Catholic Schools Should Pay for Themselves
A hodge podge of nonsense today on school choice. The question: are charter schools killing off Catholic parochial education? From Matthew Ladner:
Catholic education is anything but wilting in Arizona. Between 2004 and 2006 schools in the Diocese of Phoenix saw a two percent increase in enrollment against a national decline. Two new Catholic schools opened in the 2006-2007 school year, with four more scheduled to open.
The addition of 400 new students to Catholic schools in Arizona is offered as proof that “it is possible to have robust public and private school choice.” Sure, it’s possible in a state that has a rapidly growing Mexican-born, Catholic population that wants its kids educated, if at all possible, in Catholic schools. But that isn’t proof that the public schools or “public-private” alternatives don’t erode the market for truly private schools.
Here’s the Tucson Diocese to explain:
In Arizona, Catholic schools account for a current enrollment of approximately 20,000 students who are located in every corner of the State.

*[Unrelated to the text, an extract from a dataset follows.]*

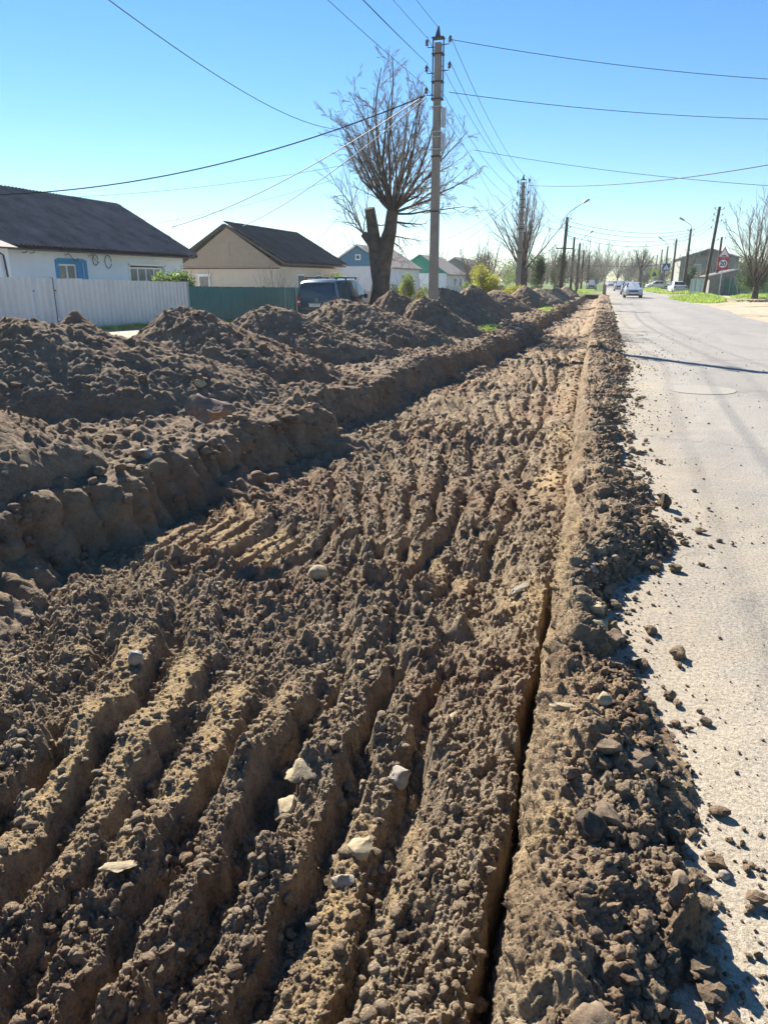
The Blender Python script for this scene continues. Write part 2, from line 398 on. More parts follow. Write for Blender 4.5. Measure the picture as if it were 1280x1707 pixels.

A very large percentage of this enrollment includes low-income and middle class families with multiple children whose children are only able to attend because of financial support received through Arizona’s tuition tax credit programs.
Back to Ladner:
But in Arizona, tax credits and some modest vouchers make it easier for private schools to compete against free charters.
This misses the point. The point is whether government should be in the business of underwriting the expenses of private business, and whether, when it does that, as it has most glaringly in the health care and higher education sectors, it doesn’t destroy whatever benefits the private sector has to offer.